### GIVEN EXERCISE:
Report how many lines below contain the word "writing". Give only the number.

*** AVAILABLE DATA ***

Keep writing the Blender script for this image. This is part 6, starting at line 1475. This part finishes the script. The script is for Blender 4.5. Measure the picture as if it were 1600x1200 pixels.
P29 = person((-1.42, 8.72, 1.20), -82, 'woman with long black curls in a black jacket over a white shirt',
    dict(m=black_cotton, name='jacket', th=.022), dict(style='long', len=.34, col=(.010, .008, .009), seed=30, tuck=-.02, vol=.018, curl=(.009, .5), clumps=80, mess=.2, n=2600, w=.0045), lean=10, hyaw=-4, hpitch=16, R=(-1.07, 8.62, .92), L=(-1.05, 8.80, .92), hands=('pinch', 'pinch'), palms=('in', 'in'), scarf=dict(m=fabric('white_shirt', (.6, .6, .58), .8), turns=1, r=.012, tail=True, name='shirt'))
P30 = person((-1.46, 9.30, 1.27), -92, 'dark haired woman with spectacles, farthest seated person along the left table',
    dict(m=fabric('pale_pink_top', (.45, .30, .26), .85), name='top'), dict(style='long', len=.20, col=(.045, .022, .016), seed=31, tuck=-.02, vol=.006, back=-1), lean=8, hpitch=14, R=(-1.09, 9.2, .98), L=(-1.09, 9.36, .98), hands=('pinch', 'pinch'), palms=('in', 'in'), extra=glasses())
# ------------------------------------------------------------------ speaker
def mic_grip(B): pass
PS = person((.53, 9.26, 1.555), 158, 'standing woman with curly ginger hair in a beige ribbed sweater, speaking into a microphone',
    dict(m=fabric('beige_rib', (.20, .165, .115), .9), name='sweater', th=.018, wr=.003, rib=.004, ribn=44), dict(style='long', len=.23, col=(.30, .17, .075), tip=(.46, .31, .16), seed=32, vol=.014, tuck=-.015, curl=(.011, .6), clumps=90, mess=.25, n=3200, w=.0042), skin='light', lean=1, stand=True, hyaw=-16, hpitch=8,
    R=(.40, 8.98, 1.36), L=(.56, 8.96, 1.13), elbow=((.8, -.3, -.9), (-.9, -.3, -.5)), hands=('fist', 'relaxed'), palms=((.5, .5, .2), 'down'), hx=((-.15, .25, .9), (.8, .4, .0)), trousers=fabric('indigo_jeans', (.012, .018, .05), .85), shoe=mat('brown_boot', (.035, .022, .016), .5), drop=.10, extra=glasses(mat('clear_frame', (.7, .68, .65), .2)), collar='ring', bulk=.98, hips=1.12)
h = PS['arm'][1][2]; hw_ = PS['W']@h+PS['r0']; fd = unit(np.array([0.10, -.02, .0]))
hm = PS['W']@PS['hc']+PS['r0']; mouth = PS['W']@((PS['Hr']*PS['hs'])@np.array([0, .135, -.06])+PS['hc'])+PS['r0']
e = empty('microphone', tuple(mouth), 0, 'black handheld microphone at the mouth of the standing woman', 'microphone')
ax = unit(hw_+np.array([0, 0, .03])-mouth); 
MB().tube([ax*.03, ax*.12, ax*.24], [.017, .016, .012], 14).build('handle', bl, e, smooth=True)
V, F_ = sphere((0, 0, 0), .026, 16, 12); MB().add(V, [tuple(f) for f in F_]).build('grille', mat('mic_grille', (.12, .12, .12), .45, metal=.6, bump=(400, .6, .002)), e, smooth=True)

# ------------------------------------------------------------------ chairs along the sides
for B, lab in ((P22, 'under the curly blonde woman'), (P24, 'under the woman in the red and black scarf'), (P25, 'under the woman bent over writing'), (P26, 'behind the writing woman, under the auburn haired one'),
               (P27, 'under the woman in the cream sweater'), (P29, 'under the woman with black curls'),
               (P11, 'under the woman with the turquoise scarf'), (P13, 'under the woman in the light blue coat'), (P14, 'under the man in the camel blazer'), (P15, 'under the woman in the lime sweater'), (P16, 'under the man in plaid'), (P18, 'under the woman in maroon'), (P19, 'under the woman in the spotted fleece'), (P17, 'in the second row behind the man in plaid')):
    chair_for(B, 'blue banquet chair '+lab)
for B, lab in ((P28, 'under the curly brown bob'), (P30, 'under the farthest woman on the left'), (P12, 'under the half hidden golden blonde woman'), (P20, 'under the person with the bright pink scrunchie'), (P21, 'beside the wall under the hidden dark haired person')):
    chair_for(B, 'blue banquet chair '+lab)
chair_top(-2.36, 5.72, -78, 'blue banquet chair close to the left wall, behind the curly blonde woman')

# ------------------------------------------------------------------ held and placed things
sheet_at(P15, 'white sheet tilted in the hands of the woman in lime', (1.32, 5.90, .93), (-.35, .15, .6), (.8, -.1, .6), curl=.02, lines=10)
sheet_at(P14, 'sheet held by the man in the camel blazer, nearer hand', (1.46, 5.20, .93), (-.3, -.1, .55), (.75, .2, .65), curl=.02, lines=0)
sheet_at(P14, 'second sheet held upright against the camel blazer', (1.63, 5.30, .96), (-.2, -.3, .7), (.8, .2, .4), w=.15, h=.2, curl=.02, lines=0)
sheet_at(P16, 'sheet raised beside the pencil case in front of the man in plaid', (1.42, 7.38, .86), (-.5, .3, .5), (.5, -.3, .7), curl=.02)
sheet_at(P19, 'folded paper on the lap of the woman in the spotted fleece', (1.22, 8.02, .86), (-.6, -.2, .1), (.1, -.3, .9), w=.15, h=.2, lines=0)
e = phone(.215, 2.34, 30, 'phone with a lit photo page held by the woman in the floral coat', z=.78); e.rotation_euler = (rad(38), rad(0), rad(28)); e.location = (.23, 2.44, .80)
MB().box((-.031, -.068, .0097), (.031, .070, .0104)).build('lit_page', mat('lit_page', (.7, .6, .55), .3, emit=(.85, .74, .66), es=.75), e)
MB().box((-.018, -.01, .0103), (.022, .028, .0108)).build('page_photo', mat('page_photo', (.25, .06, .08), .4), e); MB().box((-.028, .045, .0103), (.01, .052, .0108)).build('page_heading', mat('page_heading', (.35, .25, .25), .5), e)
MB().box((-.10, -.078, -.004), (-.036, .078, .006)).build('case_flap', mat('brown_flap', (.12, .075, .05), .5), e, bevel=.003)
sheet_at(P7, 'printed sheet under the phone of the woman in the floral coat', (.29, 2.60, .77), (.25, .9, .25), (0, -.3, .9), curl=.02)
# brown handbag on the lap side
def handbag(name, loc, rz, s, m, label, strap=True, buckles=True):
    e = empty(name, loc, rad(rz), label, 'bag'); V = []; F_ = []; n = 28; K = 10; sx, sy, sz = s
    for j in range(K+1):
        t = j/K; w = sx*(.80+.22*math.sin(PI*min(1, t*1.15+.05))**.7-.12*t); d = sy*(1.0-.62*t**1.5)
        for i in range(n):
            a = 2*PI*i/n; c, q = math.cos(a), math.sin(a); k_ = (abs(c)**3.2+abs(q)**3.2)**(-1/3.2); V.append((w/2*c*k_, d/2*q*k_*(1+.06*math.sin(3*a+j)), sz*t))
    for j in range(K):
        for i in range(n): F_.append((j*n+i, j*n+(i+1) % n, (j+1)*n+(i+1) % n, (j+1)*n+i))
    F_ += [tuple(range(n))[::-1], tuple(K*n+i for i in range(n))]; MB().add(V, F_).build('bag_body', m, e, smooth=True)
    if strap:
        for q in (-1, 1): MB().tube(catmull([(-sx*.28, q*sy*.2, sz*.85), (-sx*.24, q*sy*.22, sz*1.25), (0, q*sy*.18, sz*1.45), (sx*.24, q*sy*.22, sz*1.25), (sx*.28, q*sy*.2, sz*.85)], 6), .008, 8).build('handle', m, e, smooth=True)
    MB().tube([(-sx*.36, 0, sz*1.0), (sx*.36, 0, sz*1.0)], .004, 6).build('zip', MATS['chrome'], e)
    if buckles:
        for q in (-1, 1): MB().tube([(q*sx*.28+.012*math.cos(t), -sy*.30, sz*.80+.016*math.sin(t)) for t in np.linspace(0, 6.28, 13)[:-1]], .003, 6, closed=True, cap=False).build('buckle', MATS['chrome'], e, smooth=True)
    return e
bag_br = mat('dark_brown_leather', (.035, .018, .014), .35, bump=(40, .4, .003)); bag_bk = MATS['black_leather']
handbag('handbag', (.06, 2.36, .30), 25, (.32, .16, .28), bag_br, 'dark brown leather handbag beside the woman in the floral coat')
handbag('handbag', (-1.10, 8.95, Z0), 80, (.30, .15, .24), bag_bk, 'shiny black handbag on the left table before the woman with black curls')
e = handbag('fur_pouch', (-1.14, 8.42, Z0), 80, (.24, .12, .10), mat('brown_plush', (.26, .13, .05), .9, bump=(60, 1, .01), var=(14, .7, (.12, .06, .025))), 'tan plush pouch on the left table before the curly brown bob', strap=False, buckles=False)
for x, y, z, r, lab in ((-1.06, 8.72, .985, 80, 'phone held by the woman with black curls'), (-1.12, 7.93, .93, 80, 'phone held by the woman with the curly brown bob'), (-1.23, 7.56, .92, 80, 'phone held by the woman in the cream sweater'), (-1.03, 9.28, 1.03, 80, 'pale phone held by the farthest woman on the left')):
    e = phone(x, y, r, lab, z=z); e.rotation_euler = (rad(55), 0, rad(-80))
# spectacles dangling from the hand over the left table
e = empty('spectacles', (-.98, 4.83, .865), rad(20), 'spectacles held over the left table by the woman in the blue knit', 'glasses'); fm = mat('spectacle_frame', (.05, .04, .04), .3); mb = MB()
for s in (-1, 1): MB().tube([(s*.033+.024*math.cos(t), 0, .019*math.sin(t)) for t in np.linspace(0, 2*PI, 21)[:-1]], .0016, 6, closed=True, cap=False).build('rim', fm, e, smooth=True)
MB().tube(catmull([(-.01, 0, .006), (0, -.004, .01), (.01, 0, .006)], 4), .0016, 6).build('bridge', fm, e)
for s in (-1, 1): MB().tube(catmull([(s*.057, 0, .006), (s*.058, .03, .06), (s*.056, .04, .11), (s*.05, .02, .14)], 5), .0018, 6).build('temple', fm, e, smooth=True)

***

### THE RESPONSE:
2